Dello stesso avviso i giudici di legittimità, i quali hanno affermato che “…ai fini specifici del diniego di rimborso, non è necessario trasfondere i rilievi in un atto impositivo, rilevando unicamente il fatto storico, nella specie dal p.v.c. desumibile, cui correlare la conclusione esposta nel provvedimento (di inesistenza delle condizioni per il riconoscimento del credito); conclusione che la CTR ha accertato essere stata associata - giustappunto nel provvedimento di diniego, alla (incontroversa) sovrafatturazione di costi e alla conseguente artificiosità del credito d'imposta così come emergente dal p.v.c. richiamato…” (Cassazione, n. 5722/2012).

Osservazioni
L’ordinanza evidenzia la necessità di distinguere fra il provvedimento che respinge l’istanza di rimborso dell’Iva (in difetto dei requisiti previsti dall’articolo 30 del Dpr 633/1972) e l’atto impositivo vero e proprio (avviso di rettifica o di accertamento).
In particolare, l’articolo 30 indica precise condizioni alle quali è subordinato il rimborso dell’Iva per eccedenza dell’ammontare detraibile di cui al n. 3) dell’articolo 28 (aumentato dalle somme versate mensilmente) rispetto all’ammontare dell’imposta relativa alle operazioni imponibili di cui al n. 1) dello stesso articolo: tali condizioni costituiscono, insieme all’esistenza dell’eccedenza, i fatti costitutivi del diritto al rimborso.

L’articolo 38-bis, comma 2, Dpr 633/1972, estende la facoltà di rimborso anche ai crediti formatisi al termine di ciascun trimestre solare senza, quindi, attendere la formazione del credito di fine anno. Tale rimborso, “infrannuale”, è possibile solo in presenza di alcune delle condizioni richieste per il rimborso annuale, espressamente previste dal legislatore.
E’ pertanto evidente che, in tali casi, la valutazione dell’ufficio circa la sussistenza di tali fatti non influisce sull’entità dell’imposta dovuta (nella sua determinazione quantitativa) e, quindi, non attiene assolutamente a profili accertativi dell’imposta (non rende possibile il recupero d’imposta, sanzioni e interessi).
Di conseguenza, il provvedimento con il quale l’Amministrazione finanziaria nega il diritto del contribuente al rimborso, regolato dall’articolo 30 del Dpr/1972 per quanto riguarda i fatti costitutivi del diritto stesso, poiché non contiene la contestazione sull’esistenza dell’eccedenza d’imposta, “non ha, neppure sostanzialmente, natura di avviso di accertamento (che presuppone necessariamente una pretesa tributaria nuova)” (Cassazione, sentenze 194/2004, 29398/2008 e 8642/2009).
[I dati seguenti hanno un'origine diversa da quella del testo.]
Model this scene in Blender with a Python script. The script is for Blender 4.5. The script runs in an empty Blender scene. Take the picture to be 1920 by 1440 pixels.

Diversamente, se avesse esercitato i suoi poteri accertativi nel termine previsto a pena di decadenza dall’articolo 57 del Dpr 633/1972, l’ufficio avrebbe potuto emettere un avviso di rettifica o di accertamento per annullare il credito chiesto a rimborso. Ma avrebbe operato senza necessità di indagare sull’esistenza dei presupposti previsti dall’articolo 30, giacché il provvedimento adottato ex articoli 54 o 55 sarebbe stato assorbente rispetto al diniego di rimborso per motivi formali.
E nonostante le due tipologie di atto siano autonomamente impugnabili innanzi al giudice tributario ex articolo 19, comma 1, Dlgs 546/1992 (senza necessità, quindi, per il diniego di essere preceduto da un atto impositivo), ma soltanto l’avviso è censurabile per inosservanza del termine previsto dall’articolo 57.

Nella fattispecie in esame, l’ufficio, verificata la non spettanza del credito per mancanza dei presupposti cui era subordinato il rimborso, ha notificato al contribuente il diniego nel 2009, quando era ormai decorso il termine previsto a pena di decadenza per l’esercizio del potere di accertamento. Ma senza incorrere in alcuna decadenza.
Trattandosi dell’esercizio di un potere diverso, infatti, la carenza dei requisiti di cui all’articolo 30 del Dpr 633/72 può essere opposta dall’Amministrazione fino alla scadenza del termine di prescrizione del diritto del contribuente; oltre tale data, il problema cessa di esistere perché viene meno l’obbligo di esecuzione del rimborso (Cassazione, sentenza 194/2004).